Curiosamente, ese mismo año de 1941, Barbara Stanwick protagonizaría otra película en la que encarnaba un personaje no demasiado lejano, otra comehombres, en Bola de fuego (1941), una de las obras maestras de Howard Hawks, en este caso en lo que parecía una versión libérrima de Blancanieves y los siete enanitos, con una bella de colmillo retorcido en un hábitat totalmente inesperado, un grupo de científicos chiflados sin experiencia alguna en las relaciones con las mujeres (y menos con las de armas tomar…).
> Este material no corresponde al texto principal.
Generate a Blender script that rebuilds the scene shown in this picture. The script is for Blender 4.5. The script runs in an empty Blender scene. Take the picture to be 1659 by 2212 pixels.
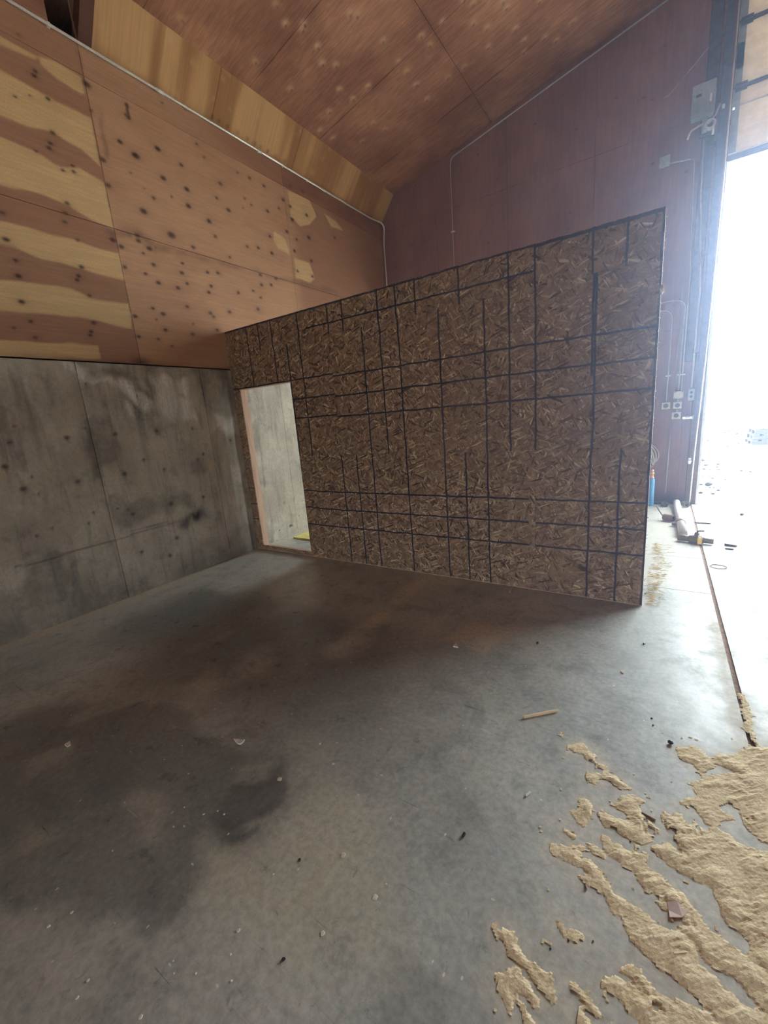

Uno de los grandes aciertos del film, además del ritmo ágil y el curioso tono entre romántico y un punto cínico que le imprime Preston, es la estupenda química entre los protagonistas, Barbara Stanwyck, una de las mejores de su generación, y Henry Fonda, toda una institución del cine de Hollywood, o simplemente del cine, a secas. Muy divertidos los criados del casoplón de Hopsie, todo un microcosmos en sí mismos.